Ketan – (with a smile) No, it’s bigger than just rolling up your sleeves. In fact, a roll-up merger is a process where a large company acquires smaller companies in the same industry for competitive advantage. Let me explain with an example.

Imagine that ABC Company manufactures acrylic paints and once enjoyed a considerable market share. However, a few years ago many small manufacturers had started manufacturing acrylic paints because they saw an opportunity in this sector. As a result, though ABC is still a market leader, it is seeing a dip in sales and revenue, and losing market share to its smaller rivals.

Thus, ABC Company plans to acquire or buy multiple acrylic paint manufacturing companies to combine resources, cut down costs, and increase revenue and profit. So, they raise capital from the market and acquire these companies through a roll-up strategy. These types of mergers are known as roll-up mergers.

Nitin – But do I have to know all this before I start trading or investing?

Ketan – Whether you intend to become a long-term value investor or an intraday trader, knowing about these business terms will help you carry out proper fundamental analysis. As you move beyond learning share market basics and start handling a trading account, this knowledge will help you analyze stocks properly, and trade and invest with confidence.

Nitin – Thanks brother! I really appreciate it.

Ketan – Hey, the pleasure is mine! I love explaining these financial terminologies.

Roll-Up Strategy in Motion


Roll-Up Merger: Definition & How It Works

Nitin – Ketan, can you recall any recent roll-up mergers in India worth mentioning as an example?

Ketan – Ok. Let me recall those that come to my mind.

Yes. Reliance Industries alone made a total of 8 acquisitions in 2019. The company acquired small start-up brands such as Fynd, Haptik, C-Square, Reverie Language Technologies, Sankhya Sutra Labs and more.

Nitin – Wow! 8 acquisitions in a single year, that’s impressive!

Ketan – It really is. Until November 2019, there were a total of 86 acquisition deals in India.

Roll-Up Merger: Definition & How It Works

Nitin – So, how does this work? I mean, what are the steps?

Ketan – Good question.

Well, initially, the company that wants to acquire or roll-up other smaller companies forms a dedicated merger and acquisition team. In fact, most large corporations have an in-house M&A team in place that is always on the lookout for a valuable ‘fish in the ocean,’ so to say.

M&A teams are skilled in developing winning roll-up strategies and formulas with advanced financial modelling and valuation analysis. They are also very good at negotiations. So, once the smaller company is identified, the negotiation begins and if a mutual agreeable amount and conditions are met, the deal is closed.

Nitin – Interesting!

Ketan – Remember, a roll-up merger is only called one when it happens within the same industry.
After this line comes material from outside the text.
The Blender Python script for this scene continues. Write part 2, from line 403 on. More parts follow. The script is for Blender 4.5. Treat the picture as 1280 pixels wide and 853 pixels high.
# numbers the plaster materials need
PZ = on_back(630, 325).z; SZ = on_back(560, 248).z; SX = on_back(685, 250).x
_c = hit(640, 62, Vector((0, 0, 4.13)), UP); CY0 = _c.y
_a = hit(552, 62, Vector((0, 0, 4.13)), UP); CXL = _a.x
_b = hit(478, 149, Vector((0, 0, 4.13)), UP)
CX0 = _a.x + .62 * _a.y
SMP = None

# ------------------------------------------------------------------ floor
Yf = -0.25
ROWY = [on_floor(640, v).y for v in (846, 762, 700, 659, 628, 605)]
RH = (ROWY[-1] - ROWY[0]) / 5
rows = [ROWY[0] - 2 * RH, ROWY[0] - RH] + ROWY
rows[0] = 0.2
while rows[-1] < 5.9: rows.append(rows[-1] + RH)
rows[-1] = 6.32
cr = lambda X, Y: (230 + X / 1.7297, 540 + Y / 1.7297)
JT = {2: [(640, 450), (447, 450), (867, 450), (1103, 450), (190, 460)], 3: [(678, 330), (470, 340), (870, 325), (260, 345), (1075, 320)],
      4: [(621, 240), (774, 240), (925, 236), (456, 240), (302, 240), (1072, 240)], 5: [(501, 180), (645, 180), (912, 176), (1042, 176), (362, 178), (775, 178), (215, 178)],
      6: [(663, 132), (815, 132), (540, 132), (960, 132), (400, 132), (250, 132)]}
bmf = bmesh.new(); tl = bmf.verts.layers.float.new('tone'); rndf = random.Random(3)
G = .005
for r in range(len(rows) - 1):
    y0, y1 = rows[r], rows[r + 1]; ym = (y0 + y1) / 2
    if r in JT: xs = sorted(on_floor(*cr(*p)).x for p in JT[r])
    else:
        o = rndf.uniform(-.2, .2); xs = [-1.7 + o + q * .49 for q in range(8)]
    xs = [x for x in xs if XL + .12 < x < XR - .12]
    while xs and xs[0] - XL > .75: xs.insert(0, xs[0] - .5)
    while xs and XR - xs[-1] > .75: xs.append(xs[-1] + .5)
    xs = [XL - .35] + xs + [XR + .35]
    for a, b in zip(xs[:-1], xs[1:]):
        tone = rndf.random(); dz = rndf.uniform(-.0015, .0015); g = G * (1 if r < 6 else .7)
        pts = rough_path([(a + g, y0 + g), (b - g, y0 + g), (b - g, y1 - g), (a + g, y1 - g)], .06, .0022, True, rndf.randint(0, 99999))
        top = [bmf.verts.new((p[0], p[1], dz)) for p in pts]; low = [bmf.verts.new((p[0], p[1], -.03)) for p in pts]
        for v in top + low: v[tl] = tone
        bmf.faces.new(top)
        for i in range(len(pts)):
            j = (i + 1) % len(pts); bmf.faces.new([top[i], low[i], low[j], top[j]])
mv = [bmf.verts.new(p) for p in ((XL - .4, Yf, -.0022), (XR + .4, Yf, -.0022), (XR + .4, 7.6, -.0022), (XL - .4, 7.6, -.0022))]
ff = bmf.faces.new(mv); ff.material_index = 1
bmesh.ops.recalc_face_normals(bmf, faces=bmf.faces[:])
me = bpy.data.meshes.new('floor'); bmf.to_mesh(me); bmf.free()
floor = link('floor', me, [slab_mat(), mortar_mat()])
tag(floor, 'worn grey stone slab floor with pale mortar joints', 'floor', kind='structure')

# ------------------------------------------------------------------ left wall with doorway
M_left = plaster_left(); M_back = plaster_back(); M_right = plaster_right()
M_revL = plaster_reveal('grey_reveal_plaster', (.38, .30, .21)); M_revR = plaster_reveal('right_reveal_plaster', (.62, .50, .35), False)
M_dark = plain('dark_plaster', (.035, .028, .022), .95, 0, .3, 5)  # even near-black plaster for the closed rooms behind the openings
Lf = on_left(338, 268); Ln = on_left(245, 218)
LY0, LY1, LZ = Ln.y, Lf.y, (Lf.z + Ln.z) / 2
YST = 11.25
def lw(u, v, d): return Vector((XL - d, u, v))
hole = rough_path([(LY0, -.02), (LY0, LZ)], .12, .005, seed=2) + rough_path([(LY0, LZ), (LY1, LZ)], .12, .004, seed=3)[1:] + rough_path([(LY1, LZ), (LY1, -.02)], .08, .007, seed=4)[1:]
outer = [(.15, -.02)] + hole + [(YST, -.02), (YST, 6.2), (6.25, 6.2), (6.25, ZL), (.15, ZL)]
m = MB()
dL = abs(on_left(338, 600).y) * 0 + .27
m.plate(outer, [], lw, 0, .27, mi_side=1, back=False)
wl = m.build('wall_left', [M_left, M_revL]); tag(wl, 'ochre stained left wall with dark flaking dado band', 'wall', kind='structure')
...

For instance, if you are in the telecommunication industry but you are acquiring a media house for diversification; that is technically not a roll-up strategy.

Nitin – Are there any challenges or risks in roll-up mergers?

Ketan – There’s got to be one because you are bringing multiple businesses into one basket. Even businesses in the same industry have their own identity, work culture and character. When you try to amalgamate this diversity into one company, it throws up a lot of challenges.

Nitin – Apart, from the company’s M&A team, who are the people responsible for seeing through a roll-up merger?

Ketan – Firstly, let me tell you that you are very attentive and a fast learner. The fact that you are asking the right questions proves that. I think you will master the share market basics in no time and will be ready for trading in a few weeks.

Nitin – Really? Do you think so? Thanks for your encouragement, man!

Ketan – Keep it up! To answer your last question, companies, whether they have a dedicated M&A team or not, may hire an investment banker like me to chalk out a winning roll-up strategy. We, investment bankers, are in the know about a lot of happenings in the market and about businesses, so our expertise helps them in the merger process.

Nitin – Ketan, this was really interesting, stimulating and enlightening. Thanks again for sharing your knowledge.